Given material:
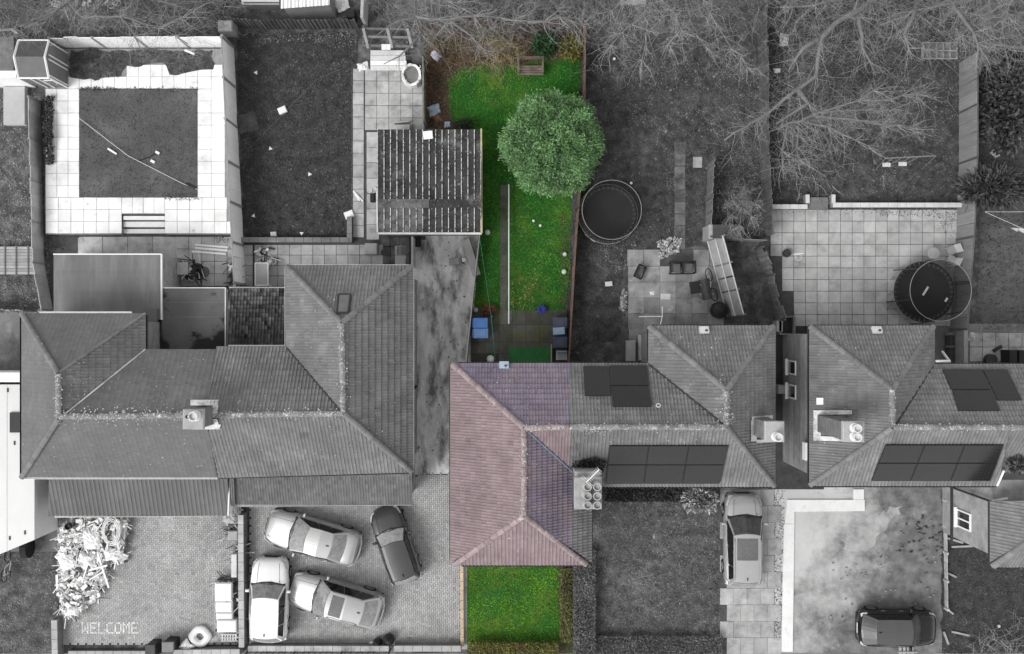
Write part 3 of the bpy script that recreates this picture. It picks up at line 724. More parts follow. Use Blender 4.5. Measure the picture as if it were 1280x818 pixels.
# white concrete edging of the gravel yard
def strip(name, poly, z, mat): 
    mb = MB(); mb.prism([W(x, y, z).to_2d() for x, y in poly], 0, z); return mb.build(name, mat, kind='structure')
m_edge = M('pale_edging', .72, .14, 1.2, 30, dirt=(.35, 1.2, .55, .8))
strip('kerb_strip', [(984, 625), (1081, 625), (1081, 639), (993, 640), (993, 655), (981, 655)], .09, m_edge)
strip('kerb_strip', [(980, 655.4), (993, 655.4), (991, 815), (977, 815)], .086, m_edge); strip('kerb_strip', [(1067, 612), (1080, 612), (1080, 624.7), (1067, 624.7)], .088, m_edge)
sheet('concrete_patch', rough_poly([(1045, 668), (1075, 650), (1105, 640), (1128, 632), (1110, 662), (1085, 686), (1060, 690)], 4, 5), Z2, M('pale_patch', .36, .25, 2, 40, dirt=(.2, 1.2, .48, .68)))
sheet('front_pavement', [(-60, 817), (1340, 817), (1340, 900), (-60, 900)], Z3, m_conc)

# ---------------------------------------------------------------- houses
ZE, ZR = 5.2, 7.3
def house(label, cx, cy, group, name='semi_detached_house', cat='house'):
    q = W(cx, cy, 0); return thing(name, label, cat, (q.x, q.y, 0), 0, group)
HG = 'semi-detached houses of the street'
def walls(h, rects, z=ZE, inset=.3, mat=None, zlist=None):
    for i, (x0, y0, x1, y1) in enumerate(rects):
        mb = MB(); a, b = W(x0, y0, z), W(x1, y1, z); zt = z - .05 - .004 * i
        mb.box(((a.x + b.x) / 2, (a.y + b.y) / 2, zt / 2), (b.x - a.x - 2 * inset, a.y - b.y - 2 * inset, zt)); mb.build('wall', mat or m_render, h)
E = lambda x, y: (x, y, ZE)
T = lambda x, y, z=ZR: (x, y, z)
XG = W(712, 500, 6.2).x
# --- pair on the left: smooth-tiled half and ribbed half
h1 = house('hipped grey house with smooth roof tiles and a flat-roofed rear extension', 150, 500, HG)
h2 = house('grey house with ribbed hipped roof beside the drive of four cars', 400, 480, HG)
walls(h1, [(27, 437, 262, 594), (27, 394, 182, 470)]); walls(h2, [(282, 436, 515, 592), (358, 335, 515, 470)])
kS = dict(roll=.006, tw=.2, tv=.11, step=.006, var=.05)
s1 = slope(h1, [E(27, 597), E(27, 392), T(72, 467), T(73, 523)], m_tile_l, **kS)
s2 = slope(h1, [E(27, 392), E(182, 392), T(73, 466)], m_tile_l, **kS)
s3 = slope(h1, [E(182, 392), E(182, 437), T(79, 519), T(74, 466)], m_tile, tw=.14, tv=.3, roll=.03, step=.02, var=.06)
s4 = slope(h1, [E(182, 437), E(271, 437), T(257, 518), T(79, 520)], m_tile_l, roll=.01, tw=.24, tv=.11, step=.012, var=.06)
s5 = slope(h1, [E(27, 597), E(272, 597), T(257, 520), T(73, 523)], m_tile_l, **kS)
kB = dict(roll=.03, tw=.155, tv=.32, step=.04, var=.06)
t1 = slope(h2, [E(271, 434), E(358, 434), T(427, 517), T(257, 518)], m_tile, **kB)
t2 = slope(h2, [E(358, 434), E(358, 333), T(427, 404), T(428, 516)], m_tile, tw=.13, tv=.3, roll=.024, step=.03, var=.06)
t3 = slope(h2, [E(358, 333), E(515, 333), T(427, 404)], m_tile, tw=.15, tv=.3, roll=.028, step=.035, var=.06)
t4 = slope(h2, [E(515, 333), E(515, 590), T(429, 517), T(427, 404)], m_tile, tw=.125, tv=.32, roll=.024, step=.055, var=.06)
t5 = slope(h2, [E(272, 597), E(515, 590), T(429, 517), T(257, 520)], m_tile, **kB)
for a, b in ((E(27, 392), T(73, 467)), (T(73, 467), T(74, 523)), (E(27, 597), T(74, 523)), (T(74, 521), T(257, 519))): ridge(h1, a, b, m_ridge if a[2] > 6 else m_ridge_p)
ridge(h1, E(182, 392), T(74, 466), m_ridge_p, r=.07)
for a, b in ((E(358, 333), T(427, 404)), (E(515, 333), T(427, 404)), (E(515, 590), T(429, 517))): ridge(h2, a, b, m_ridge_p)
ridge(h2, T(427, 404), T(429, 517), m_ridge); ridge(h2, T(258, 519), T(429, 517), m_ridge)
for a, b in ((E(182, 437), T(79, 520)), (E(358, 434), T(428, 516))):     # valley gutters
    mb = MB(); A, B = W(*a), W(*b); mb.tube([A + Vector((0, 0, .045)), B + Vector((0, 0, .045))], .035, 5); mb.build('valley', m_lead if a[0] < 200 else m_dark, h1 if a[0] < 200 else h2)
mb = MB(); mb.tube([W(271, 437, ZE + .03), W(257, 519, ZR + .03), W(272, 597, ZE + .03)], .03, 4); mb.build('party_strip', m_dark, h1)
for hh, a, b, mt in ((h1, (28, 597.8, ZE), (272, 597.8, ZE), m_white), (h1, (26, 392, ZE), (26, 597, ZE), m_dark), (h1, (48, 391.2, ZE), (164, 391.2, ZE), m_white), (h1, (183, 394, ZE), (183, 436, ZE), m_dark),
                     (h2, (516, 333, ZE), (516, 590, ZE), m_offwhite), (h2, (273, 597.6, ZE), (515, 591, ZE), m_dark), (h2, (358, 332.3, ZE), (515, 332.3, ZE), m_offwhite), (h2, (357.2, 333, ZE), (357.2, 432, ZE), m_offwhite), (h2, (285, 433, ZE), (356, 433, ZE), m_offwhite)):
    gutter(hh, a, b, mt)
spots(h1, [(s1, (30, 400, 70, 590), 30), (s4, (90, 440, 260, 515), 90), (s5, (80, 530, 260, 595), 60), (s3, (85, 450, 120, 500), 30)], 0, .01, .028)
spots(h2, [(t1, (280, 440, 400, 515), 50), (t2, (370, 370, 425, 480), 60), (t4, (435, 400, 500, 560), 70), (t5, (280, 530, 480, 590), 40)], 0, .01, .028)
def lich_ridge(h, a, b, n, w=.22):                              # pale growth along a ridge
    A, B = W(*a), W(*b); mb = MB(); s = Vector((-(B - A).y, (B - A).x, 0)).normalized()
    for _ in range(n):
        d = random.gauss(0, w * .55); c = A.lerp(B, random.random()) + s * d; c.z += .13 - abs(d) * .72 + (.03 if abs(d) > .14 else 0); r = random.uniform(.01, .034)
        mb.face([c + Vector((math.cos(q * 1.05) * r, math.sin(q * 1.05) * r, .004 * q)) for q in range(6)])
    mb.build('lichen', m_lichen, h, kind='stuff')
lich_ridge(h1, T(74, 521), T(228, 519), 300, .3); lich_ridge(h1, T(73, 467), T(73, 523), 110, .16); lich_ridge(h2, T(275, 518), T(429, 517), 150); lich_ridge(h2, T(427, 404), T(429, 517), 90)
fl = lambda pts: [on_plane(*p[:2], p[2][0] + p[2][1] * .1, p[2][1]) for p in pts]
chimney(h1, 228, 512, 254, 537, 8.7, 6.9, [(241, 521, .19), (234, 521, .1)], flash=[fl([(238, 500, s4), (274, 500, s4), (272, 507, s4), (238, 507, s4)]), fl([(266, 507, t1), (273, 507, t1), (271, 517, t1), (264, 517, t1)]), fl([(240, 537, s5), (274, 537, s5), (276, 531, s5), (244, 531, s5)]), fl([(265, 524, t5), (271, 524, t5), (275, 536, t5), (266, 536, t5)])])
# roof vent panel of the ribbed house
mb = MB(); q = [on_plane(x, y, t3[0] + t3[1] * .1, t3[1]) for x, y in ((421, 391), (435, 391), (438, 368), (423, 368))]
mb.face(q); [mb.face([q[i] - t3[1] * .12, q[(i + 1) % 4] - t3[1] * .12, q[(i + 1) % 4], q[i]]) for i in range(4)]; mb.build('roof_window', m_ridge_p, h2)
mb = MB()
for i in range(4): mb.tube([q[i], q[(i + 1) % 4]], .04, 4)
mb.build('roof_window_frame', m_dark, h2)
# front lean-to roofs
def lean(h, x0, x1, ytop, ybot, zt, zb, mat, **k):
    a = W(x0, ybot, zb); b = W(x1, ybot, zb)
    pl = slope(h, [(x0, ybot, zb), (x1, ybot, zb), (x1 * 1.0, ytop, zt), (x0, ytop, zt)], mat, name='lean_to_roof', **k)
    mb = MB(); mb.box(((a.x + b.x) / 2, a.y + (W(0, ytop, zt).y - a.y) / 2 + .1, zb / 2 - .06), (b.x - a.x - .3, W(0, ytop, zt).y - a.y - .3, zb - .1)); mb.build('porch_wall', m_render, h); return pl
lean(h1, 61, 285, 590, 645, 3.5, 2.7, m_tile_l, tw=.2, tv=.9, roll=.032, step=.006, var=.03)
lean(h2, 289, 515, 586, 631, 3.4, 2.7, m_tile_l, tw=.13, tv=.22, roll=.02, step=.016, var=.1)
gutter(h1, (68, 646, 2.68), (286, 644, 2.68), m_white); gutter(h2, (291, 632.5, 2.68), (515, 630.5, 2.68), m_offwhite)
mb = MB(); seg_box(mb, W(285.6, 592, 3.3), W(287.6, 643, 2.75), .06, 2.5, 3.1); mb.build('bargeboard', m_white, h1)
for x in (288.5, 291): mb = MB(); mb.tube([W(x, 594, 3.45), W(x + 2, 632, 2.85)], .045, 5); mb.build('verge_tile', m_ridge_p, h2)
# flat roofs at the rear
def flat_roof(h, x0, y0, x1, y1, z, mat, edge, sides, seams=()):
    mb = MB(); box_px(mb, x0 + 1, y0 + 1, x1 - 1, y1 - 1, 0, z - .13); mb.build('extension_wall', m_render, h)
    mb = MB(); box_px(mb, x0, y0, x1, y1, z - .125, z)
    rf = mb.build('flat_roof', mat, h)
    a, b = W(x0, y0, z), W(x1, y1, z)
    for s in sides:
        p, q = {'t': (a, Vector((b.x, a.y, z))), 'r': (Vector((b.x, a.y, z)), b), 'b': (Vector((a.x, b.y, z)), b), 'l': (a, Vector((a.x, b.y, z)))}[s]
        e = MB(); seg_box(e, p, q, .055, z - .1, z + .045 + .003 * 'trbl'.index(s)); e.build('roof_trim', edge, h)
    for yy in seams:
        e = MB(); box_px(e, x0 + 2, yy, x1 - 2, yy + .8, z, z + .008); e.build('felt_seam', m_flat, rf)
flat_roof(h1, 67, 318, 202, 400, 2.9, m_flat, m_white, 'tr', (340, 366)); flat_roof(h1, 202, 360, 282, 437, 2.8, m_flat2, m_offwhite, 'tr', (378, 396))
flat_roof(h1, 184, 386, 196, 436, 3.05, m_tile, m_dark, '')
pl = slope(h2, [(285.5, 361, 2.7), (357, 361, 2.7), (357, 436, 3.3), (285.5, 436, 3.3)], m_tile_moss, tw=.15, tv=.2, roll=.05, step=.06, var=.3, name='pantile_roof')
mb = MB(); box_px(mb, 287, 363, 356, 434, 0, 2.6); mb.build('extension_wall', m_render, h2)
gutter(h2, (286, 360.3, 2.7), (357, 360.3, 2.7), m_white); gutter(h1, (283, 362, 2.75), (283, 432, 2.75), m_white)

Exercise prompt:
Repeat, with no pictures, each line from the beginning of the data through the line containing "900)], Z3, m_conc)", inclusive.

Exercise answer:
Write part 3 of the bpy script that recreates this picture. It picks up at line 724. More parts follow. Use Blender 4.5. Measure the picture as if it were 1280x818 pixels.
# white concrete edging of the gravel yard
def strip(name, poly, z, mat): 
    mb = MB(); mb.prism([W(x, y, z).to_2d() for x, y in poly], 0, z); return mb.build(name, mat, kind='structure')
m_edge = M('pale_edging', .72, .14, 1.2, 30, dirt=(.35, 1.2, .55, .8))
strip('kerb_strip', [(984, 625), (1081, 625), (1081, 639), (993, 640), (993, 655), (981, 655)], .09, m_edge)
strip('kerb_strip', [(980, 655.4), (993, 655.4), (991, 815), (977, 815)], .086, m_edge); strip('kerb_strip', [(1067, 612), (1080, 612), (1080, 624.7), (1067, 624.7)], .088, m_edge)
sheet('concrete_patch', rough_poly([(1045, 668), (1075, 650), (1105, 640), (1128, 632), (1110, 662), (1085, 686), (1060, 690)], 4, 5), Z2, M('pale_patch', .36, .25, 2, 40, dirt=(.2, 1.2, .48, .68)))
sheet('front_pavement', [(-60, 817), (1340, 817), (1340, 900), (-60, 900)], Z3, m_conc)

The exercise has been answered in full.